The supply-demand gap in high-thermal-conductivity TIM grades is real and growing. TSMC, Samsung Foundry, and Intel Foundry all disclose in their supply chain communications that advanced packaging qualification requires minimum 18-24 month lead times for new TIM supplier approvals, reflecting the qualification-intensive nature of this market. Henkel, the largest advanced packaging materials supplier by revenue, increased its silicone-based TIM capacity at its German and South Korean facilities by approximately 25% in 2023, but this expansion is not sufficient to cover the projected AI infrastructure demand growth through 2027.

What Changed for Buyers

The AI infrastructure buildout has created two visible disruptions in the silicone materials procurement landscape. First, high-TC TIM grades that were previously available with 8-10 week lead times are now subject to 20-30 week lead times from most suppliers, and in some cases allocation constraints. Buyers supplying cooling solutions or server assembly services for hyperscalers (Microsoft Azure, Google Cloud, AWS, ByteDance, Alibaba Cloud) face schedule risk if TIM procurement is not managed as a long-lead specialty item rather than a standard industrial consumable.

Second, the demand growth from AI data centers is competing with EV thermal management for the same silicone compounding capacity. High-power TIM materials require similar raw material inputs (reactive silicone polymers, functionalized BN fillers) whether the end application is a GPU server rack or a battery module. In periods of tight capacity, the higher-value application — AI server TIM at USD 15-50/kg versus EV thermal gap fill at USD 5-15/kg — tends to receive priority allocation. This means that industrial buyers of lower-specification silicone thermal compounds may find lead times extending even for grades that are not themselves in short supply, because compounding capacity is being reallocated to high-value AI applications.

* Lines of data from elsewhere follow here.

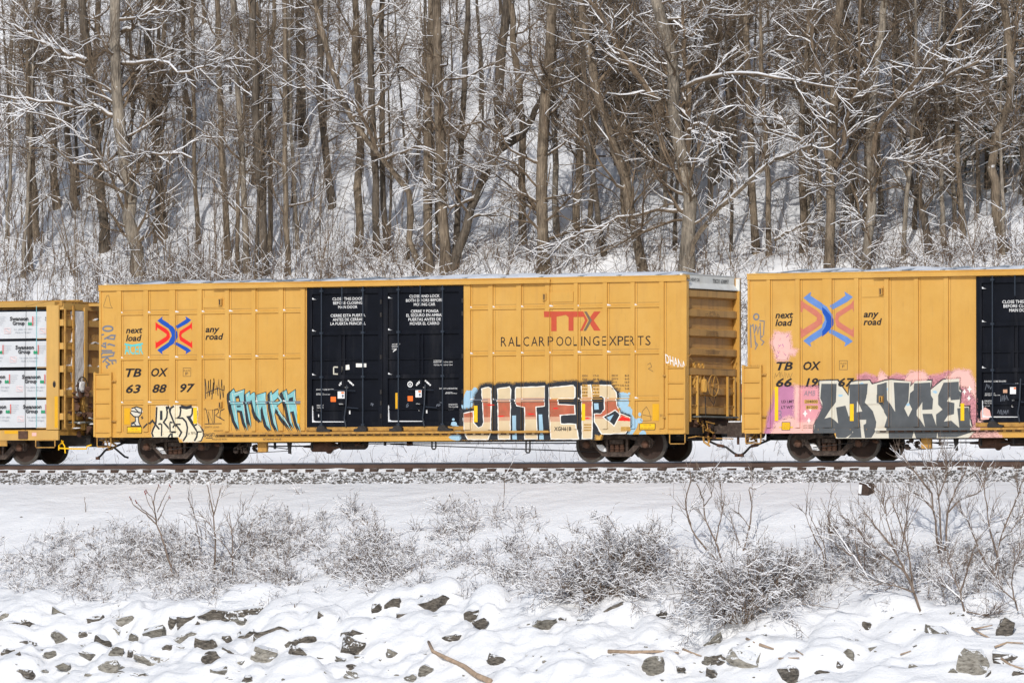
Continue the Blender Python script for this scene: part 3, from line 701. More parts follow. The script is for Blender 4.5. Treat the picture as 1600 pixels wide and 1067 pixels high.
    for di, (a, b) in enumerate(((dl, dm-.02), (dm+.02, dr))):
        dw = b-a
        d = MB().box(a, b, -1.45, -1.545, .97, 4.76).build('plug_door', 'black_paint', car, 'black plug door with ' + ('CLOSE THIS DOOR' if di == 0 else 'CLOSE AND LOCK') + ' notice')
        yf = -1.60
        L_, R_ = a+.15, b-.19
        if di: L_, R_ = a+.12, b-.14
        def fr(x0, x1, z0, z1, y=yf): MB().box(x0, x1, -1.54, y, z0, z1).build('door_frame', 'black_paint', d)
        fr(a, a+.13, .97, 4.76); fr(b-.13, b, .97, 4.76, yf-.003)
        fr(a+.13, b-.13, 4.60, 4.76, yf-.006); fr(a+.13, b-.13, .97, 1.10, yf-.006)
        for zz in (3.53, 2.33): fr(a+.13, b-.13, zz-.055, zz+.055, yf-.006)
        for zz in (2.80, 1.44): fr(a+.13, b-.13, zz-.015, zz+.015, yf+.01)
        mx = a+dw*.46
        fr(mx-.14, mx-.03, 2.385, 3.475, yf+.02); fr(mx+.06, mx+.09, 2.385, 3.475, yf+.012)
        fr(mx-.03, mx+.06, 1.12, 2.275, yf+.03)
        for j, rx in enumerate((a+dw*.20, a+dw*.475, a+dw*.755)):
            m = MB()
            z0 = .90 if j != 1 else 4.25
            m.tube([(rx, -1.665, z0), (rx, -1.665, 4.84)], .020, 8)
            r_ = m.build('lock_rod', 'rod_paint', d)
            if j != 1:
                for zz in (1.02, 2.33, 3.53, 4.68): MB().box(rx-.045, rx+.045, yf-.006, -1.690, zz-.03, zz+.03).build('rod_guide', 'rod_paint', d)
                m = MB(); m.prism([(rx-.26, .84), (rx+.13, .84), (rx+.13, .93), (rx+.07, .99), (rx-.10, .99), (rx-.16, .92), (rx-.26, .91)] if (di == 0) ^ (j == 0) else [(rx-.13, .84), (rx+.30, .84), (rx+.30, .90), (rx+.16, .92), (rx+.08, 1.0), (rx-.07, 1.0), (rx-.13, .92)], -1.60, -1.715)
                m.build('door_roller', 'black_steel', d)
        # lock box with lever
        m = MB(); m.box(mx-.12, mx+.17, yf+.03, -1.64, 1.57, 2.0); m.build('lock_box', 'black_paint', d)
        m = MB(); m.tube([(mx+.20, -1.68, 2.10), (mx+.18, -1.69, 1.55), (mx+.12, -1.68, 1.2), (mx+.16, -1.66, .98)], .022, 6)
        m.tube([(mx-.35, -1.655, 1.98), (mx+.45, -1.655, 1.95)], .012, 6); m.tube([(mx+.2, -1.665, 1.5), (mx+.55, -1.665, 1.47)], .014, 6); m.build('lock_lever', 'rod_paint', d)
        for zz in (4.3, 3.95, 1.55, 1.85, 2.8, 1.2):
            xx = (b-.04) if di == 0 else b-.02
            MB().lathe([(0, .03), (.12, .03)], (xx, -1.61, zz), axis='z', n=8).build('hinge', 'black_steel', d)
        MB().box(a-.035, a-.002, -1.5, -1.59, .95, 4.77).build('door_gasket', 'black_paint', d)
        MB().box(mx-.6+.6*di, mx-.6+.6*di+.08, yf-.01, yf-.03, 1.3, 1.9) if False else None
        # snow caught in the lower frame
        m = MB(); m.prism([(a+.14, 1.10), (a+.14, 1.55), (a+.155, 1.5), (a+.165, 1.16), (a+.24, 1.13), (a+dw*.5, 1.118), (a+dw*.5, 1.10)], -1.55, -1.597)
        for zz in (2.385, 3.585, 4.45): m.prism([(a+.14, zz), (a+.14, zz+.05), (a+.19, zz+.012), (a+.26, zz)], -1.55, -1.597)
        m.build('snow_crust', 'snow', d, kind='stuff')
        fac.append((a+.13, b-.13, 1.10, 4.60, -1.545)); fac.append((a+.13, b-.13, 3.475, 3.585, yf-.006)); fac.append((mx-.12, mx+.17, 1.57, 2.0, -1.64))
        fac.append((b-.13, b, .97, 4.76, yf-.003)); fac.append((a, a+.13, .97, 4.76, yf)); fac.append((a+.13, b-.13, .97, 1.10, yf-.006))
    # ladder guard at both ends of this side
    for (a, b) in ((X0-.13, X0+.44), (X1-.58, X1+.0)):
        l = MB().box(a+.06, b-.05, -1.59, -1.635, .78, 2.50).build('side_ladder', 'yellow', car)
        m = MB(); m.box(a, a+.06, -1.585, -1.665, .74, 2.53); l2 = m.build('ladder_stile', 'yellow', l)
        MB().box(b-.05, b, -1.585, -1.665, .74, 2.53).build('ladder_stile', 'yellow', l)
        for k in range(5): MB().tube([(a+.03, -1.665, .86+k*.405), (b-.03, -1.665, .86+k*.405)], .014, 6).build('rung', 'yellow', l)
        MB().box(a+.06, b-.05, -1.60, -1.64, .72, .87).build('ladder_foot_plate', 'yellow', l)
        for zz in (2.28, 1.17): MB().box(b if a < dx-2 else a-.12, b+.13 if a < dx-2 else a, -1.59, -1.63, zz-.02, zz+.02).build('ladder_bracket', 'yellow_rust', l)
        m = MB(); pipe_u(m, a+.08, b-.04, -1.60, .46, .74, .016); m.build('stirrup_step', 'yellow_rust', car)
    # small latch plates in place of a belt
    for (a, b, z0, z1) in ((dx-8.08, dx-7.46, 4.28, 4.55), (dx-8.08, dx-7.46, 1.47, 1.72), (dx+2.62, dx+3.50, 4.28, 4.55)):
        m = MB().box(a, b, -1.55, -1.575, z0, z1); pl = m.build('latch_plate', 'yellow', car)
        m = MB(); xx = b-.10 if a < dx else a-.02
        m.box(xx, xx+.10, -1.575, -1.64, z0+.05, z1-.04); m.build('latch', 'yellow_rust', pl)
        MB().box(xx+.03, xx+.06, -1.64, -1.648, z0+.07, z1-.06).build('latch_pin', 'black_steel', pl)
        fac.append((a, b, z0, z1, -1.575))
    # roof and the grey crusted snow on it
    m = MB(); m.prism([(-1.55, ZT-.01), (0, ZT+.11), (1.55, ZT-.01), (1.55, ZT-.08), (-1.55, ZT-.08)], X0+.45, X1-.65, axis='x'); rf = m.build('roof', 'roof_steel', car)
    m = MB()
    for x in np.arange(X0+.9, X1-.8, 1.18): m.prism([(-1.54, ZT), (0, ZT+.125), (1.54, ZT), (1.54, ZT+.03), (0, ZT+.165), (-1.54, ZT+.03)], x, x+.07, axis='x')
    m.build('roof_rib', 'roof_steel', rf, kind='stuff')
    xs2 = np.arange(X0+.95, X1-.55, .12); ys2 = np.linspace(-1.50, 1.45, 14)
    Xg, Yg = np.meshgrid(xs2, ys2); n_ = fbm(Xg/1.3, Yg/.8, 31+int(dx)); cov = np.clip(n_*2.2+.45, 0, 1)*np.clip((1.5-np.abs(Yg))/.25, 0, 1)
    Zg = ZT-.02+.12*(1-np.abs(Yg)/1.55)+.085*cov*np.clip((Xg-X0-.9)/.5, 0, 1)*np.clip((X1-.55-Xg)/.4, 0, 1)
    i = (np.arange(len(ys2)-1)[:, None]*len(xs2)+np.arange(len(xs2)-1)[None, :]).ravel(); nx = len(xs2)
    link_mesh('roof_snow', np.stack([Xg.ravel(), Yg.ravel(), Zg.ravel()], 1), np.stack([i, i+1, i+nx+1, i+nx], 1), 'bed_snow', rf, smooth=True)
    make_end(car, X1, 1); make_end(car, X0, -1)
    # trucks
    make_truck(car, dx-10.197+.889); make_truck(car, dx+3.651+.889)
    # brake gear below the floor
    def gx(u, Y): return ax(u, Y)+dx
    c0 = gx(505, -.9)
    m = MB(); m.lathe([(-.62, .03), (-.34, .045), (-.32, .15), (.12, .15), (.16, .20), (.22, .20), (.30, .12), (.52, .05)], (c0, -.9, .45), axis='x', n=16); m.build('brake_cylinder', 'rust', car, smooth=False)
    MB().lathe([(-.46, .03), (-.42, .12), (-.36, .16), (.36, .16), (.42, .12), (.46, .03)], (gx(552, -.7), -.7, .52), axis='x', n=16).build('air_reservoir', 'steel_brown', car)
    m = MB(); r3 = random.Random(4)
    for k in range(22):
        V, F = rock_mesh(r3, 10, r3.uniform(.05, .13), .1, r3.uniform(.05, .12)); x, z = gx(382, -1.1)+r3.uniform(-.5, .4), .42+r3.uniform(-.12, .1)
        m.add([(x+v[0], -1.1+v[1], z+v[2]) for v in V], F)
    m.build('control_valve', 'steel_brown', car, kind='stuff')
    xx = gx(411, -1.25); MB().box(xx-.14, xx+.14, -1.3, -1.2, .30, .575).build('valve_bracket', 'yellow_rust', car)
    xx = gx(453, -1.25); MB().prism([(xx-.07, .575), (xx-.03, .35), (xx-.03, .26), (xx+.05, .24), (xx+.04, .35), (xx+.07, .575)], -1.3, -1.24).build('hanger', 'black_steel', car)
    for u_, z_ in ((430, .38), (488, .36), (535, .40), (602, .46)):
        xx = gx(u_, -1.25); MB().box(xx-.02, xx+.03, -1.3, -1.24, z_, .575).build('hanger', 'black_steel', car)
    for (p_, q_, z0, z1, r_, y_) in ((386, 452, .27, .33, .010, -1.25), (418, 560, .46, .46, .018, -1.0), (540, 900, .52, .50, .016, -.9), (610, 935, .50, .26, .014, -.9), (418, 450, .46, .38, .012, -1.1), (250, 330, .35, .52, .012, -1.15)):
        MB().tube([(gx(p_, y_), y_, z0), (gx(q_, y_), y_, z1)], r_, 6).build('brake_rod', 'black_steel', car)
    for u_, zz in ((678, .36), (825, .25)):
        m = MB(); x = gx(u_, -1.2); pipe_u(m, x-.06, x+.06, -1.2, zz, .58, .022); m.build('rod_hanger', 'black_steel', car)
    for u_ in (340, 405, 560, 640):
        V, F = rock_mesh(r3, 14, .12, .12, .08); x = gx(u_, -1.0); MB().add([(x+v[0], -1.0+v[1], .50+v[2]) for v in V], F).build('brake_fitting', 'rust', car)
    return car, fac

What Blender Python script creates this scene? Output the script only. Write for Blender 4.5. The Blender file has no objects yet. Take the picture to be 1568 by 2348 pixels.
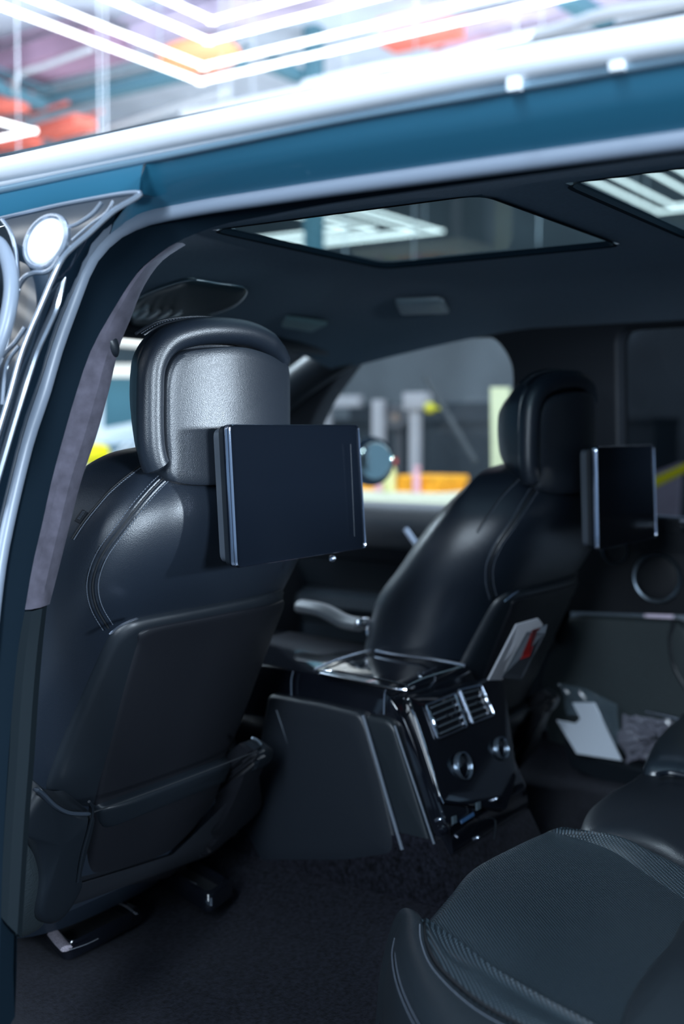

What to Watch in 2026-2027

The most important supply-side development to monitor is capacity expansion announcements from Shin-Etsu Chemical, Momentive Performance Materials, and Dow's Performance Silicones business for high-TC TIM grades. Shin-Etsu expanded its Gunma facility in Japan in 2023-2024; Momentive has expanded its European production; Dow's facility in Midland, Michigan produces TC-series TIM. If combined announced capacity additions from these three producers exceed 15,000 MT/y by 2027 — equivalent to roughly three years of AI infrastructure-driven demand growth — the supply-demand balance in high-TC grades will ease. If capacity additions lag at 8,000-10,000 MT/y, the structural deficit will widen and allocation constraints will intensify.

The transition from single-phase liquid cooling (immersion cooling) to two-phase immersion cooling in next-generation data centers may partially substitute for some silicone TIM applications at the die-to-IHS level, as fully immersed servers eliminate the dry thermal interface. However, advanced packaging (die-attach, underfill) and conformal coating applications are unaffected by immersion cooling adoption, so silicone specialty chemical demand from the semiconductor supply chain will continue regardless of server cooling architecture trends.

Bottom Line

AI infrastructure is a confirmed, durable demand source for specialty silicone materials — not a speculative projection. Procurement teams supplying thermal management compounds, server assembly services, or advanced packaging materials should treat high-TC silicone TIM grades as allocation-managed specialty products requiring pre-qualification agreements of 18-24 months duration and standing purchase orders rather than spot buying. The supply chain for these grades is concentrated among 6-8 qualified global producers, and new qualifications are not rapid. Buyers who are not in the qualification queue today will not have approved supply when the demand peak arrives in 2025-2026.